• **Given request**:
Write out each line of the material again, word for word.

_ _ _ _ _

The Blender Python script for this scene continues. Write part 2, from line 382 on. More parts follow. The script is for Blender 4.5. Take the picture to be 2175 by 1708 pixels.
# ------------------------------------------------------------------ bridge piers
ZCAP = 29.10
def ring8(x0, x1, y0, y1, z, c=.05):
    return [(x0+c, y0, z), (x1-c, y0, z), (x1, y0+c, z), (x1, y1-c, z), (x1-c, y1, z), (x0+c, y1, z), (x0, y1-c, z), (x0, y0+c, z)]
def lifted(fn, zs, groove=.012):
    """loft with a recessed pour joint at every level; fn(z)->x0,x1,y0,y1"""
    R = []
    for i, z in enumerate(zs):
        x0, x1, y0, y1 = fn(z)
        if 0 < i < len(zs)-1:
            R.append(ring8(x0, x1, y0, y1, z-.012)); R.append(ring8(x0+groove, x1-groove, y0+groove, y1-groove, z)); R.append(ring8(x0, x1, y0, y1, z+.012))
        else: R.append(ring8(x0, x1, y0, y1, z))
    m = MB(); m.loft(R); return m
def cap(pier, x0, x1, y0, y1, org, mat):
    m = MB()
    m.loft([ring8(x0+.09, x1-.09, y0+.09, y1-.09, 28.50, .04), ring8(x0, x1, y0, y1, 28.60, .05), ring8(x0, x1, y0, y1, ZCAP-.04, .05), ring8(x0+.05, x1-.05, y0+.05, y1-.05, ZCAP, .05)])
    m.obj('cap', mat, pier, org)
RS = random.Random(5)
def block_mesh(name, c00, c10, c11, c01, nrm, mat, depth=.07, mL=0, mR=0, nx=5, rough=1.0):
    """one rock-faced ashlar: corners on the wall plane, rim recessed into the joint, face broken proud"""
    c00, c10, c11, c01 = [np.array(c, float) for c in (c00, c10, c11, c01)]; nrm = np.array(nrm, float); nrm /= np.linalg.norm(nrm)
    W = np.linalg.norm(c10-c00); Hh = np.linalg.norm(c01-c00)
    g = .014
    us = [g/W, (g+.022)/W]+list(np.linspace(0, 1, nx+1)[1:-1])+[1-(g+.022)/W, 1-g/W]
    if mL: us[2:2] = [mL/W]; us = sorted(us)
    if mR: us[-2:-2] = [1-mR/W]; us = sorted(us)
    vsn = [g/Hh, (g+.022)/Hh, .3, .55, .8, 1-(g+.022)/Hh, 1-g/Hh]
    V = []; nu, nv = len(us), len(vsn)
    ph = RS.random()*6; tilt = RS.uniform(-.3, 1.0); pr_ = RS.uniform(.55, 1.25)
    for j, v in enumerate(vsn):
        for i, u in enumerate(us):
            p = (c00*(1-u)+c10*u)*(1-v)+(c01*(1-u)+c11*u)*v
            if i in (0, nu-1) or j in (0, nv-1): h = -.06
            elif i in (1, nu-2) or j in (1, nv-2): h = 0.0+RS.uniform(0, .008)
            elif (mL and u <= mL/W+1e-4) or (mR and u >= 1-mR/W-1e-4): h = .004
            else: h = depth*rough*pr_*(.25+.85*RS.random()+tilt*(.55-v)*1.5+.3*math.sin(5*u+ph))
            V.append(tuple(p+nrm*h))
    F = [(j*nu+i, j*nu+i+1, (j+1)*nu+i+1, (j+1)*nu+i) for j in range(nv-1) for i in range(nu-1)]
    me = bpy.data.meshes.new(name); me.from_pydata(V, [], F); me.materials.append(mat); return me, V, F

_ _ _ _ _

• **Written response**:
The Blender Python script for this scene continues. Write part 2, from line 382 on. More parts follow. The script is for Blender 4.5. Take the picture to be 2175 by 1708 pixels.
# ------------------------------------------------------------------ bridge piers
ZCAP = 29.10
def ring8(x0, x1, y0, y1, z, c=.05):
    return [(x0+c, y0, z), (x1-c, y0, z), (x1, y0+c, z), (x1, y1-c, z), (x1-c, y1, z), (x0+c, y1, z), (x0, y1-c, z), (x0, y0+c, z)]
def lifted(fn, zs, groove=.012):
    """loft with a recessed pour joint at every level; fn(z)->x0,x1,y0,y1"""
    R = []
    for i, z in enumerate(zs):
        x0, x1, y0, y1 = fn(z)
        if 0 < i < len(zs)-1:
            R.append(ring8(x0, x1, y0, y1, z-.012)); R.append(ring8(x0+groove, x1-groove, y0+groove, y1-groove, z)); R.append(ring8(x0, x1, y0, y1, z+.012))
        else: R.append(ring8(x0, x1, y0, y1, z))
    m = MB(); m.loft(R); return m
def cap(pier, x0, x1, y0, y1, org, mat):
    m = MB()
    m.loft([ring8(x0+.09, x1-.09, y0+.09, y1-.09, 28.50, .04), ring8(x0, x1, y0, y1, 28.60, .05), ring8(x0, x1, y0, y1, ZCAP-.04, .05), ring8(x0+.05, x1-.05, y0+.05, y1-.05, ZCAP, .05)])
    m.obj('cap', mat, pier, org)
RS = random.Random(5)
def block_mesh(name, c00, c10, c11, c01, nrm, mat, depth=.07, mL=0, mR=0, nx=5, rough=1.0):
    """one rock-faced ashlar: corners on the wall plane, rim recessed into the joint, face broken proud"""
    c00, c10, c11, c01 = [np.array(c, float) for c in (c00, c10, c11, c01)]; nrm = np.array(nrm, float); nrm /= np.linalg.norm(nrm)
    W = np.linalg.norm(c10-c00); Hh = np.linalg.norm(c01-c00)
    g = .014
    us = [g/W, (g+.022)/W]+list(np.linspace(0, 1, nx+1)[1:-1])+[1-(g+.022)/W, 1-g/W]
    if mL: us[2:2] = [mL/W]; us = sorted(us)
    if mR: us[-2:-2] = [1-mR/W]; us = sorted(us)
    vsn = [g/Hh, (g+.022)/Hh, .3, .55, .8, 1-(g+.022)/Hh, 1-g/Hh]
    V = []; nu, nv = len(us), len(vsn)
    ph = RS.random()*6; tilt = RS.uniform(-.3, 1.0); pr_ = RS.uniform(.55, 1.25)
    for j, v in enumerate(vsn):
        for i, u in enumerate(us):
            p = (c00*(1-u)+c10*u)*(1-v)+(c01*(1-u)+c11*u)*v
            if i in (0, nu-1) or j in (0, nv-1): h = -.06
            elif i in (1, nu-2) or j in (1, nv-2): h = 0.0+RS.uniform(0, .008)
            elif (mL and u <= mL/W+1e-4) or (mR and u >= 1-mR/W-1e-4): h = .004
            else: h = depth*rough*pr_*(.25+.85*RS.random()+tilt*(.55-v)*1.5+.3*math.sin(5*u+ph))
            V.append(tuple(p+nrm*h))
    F = [(j*nu+i, j*nu+i+1, (j+1)*nu+i+1, (j+1)*nu+i) for j in range(nv-1) for i in range(nu-1)]
    me = bpy.data.meshes.new(name); me.from_pydata(V, [], F); me.materials.append(mat); return me, V, F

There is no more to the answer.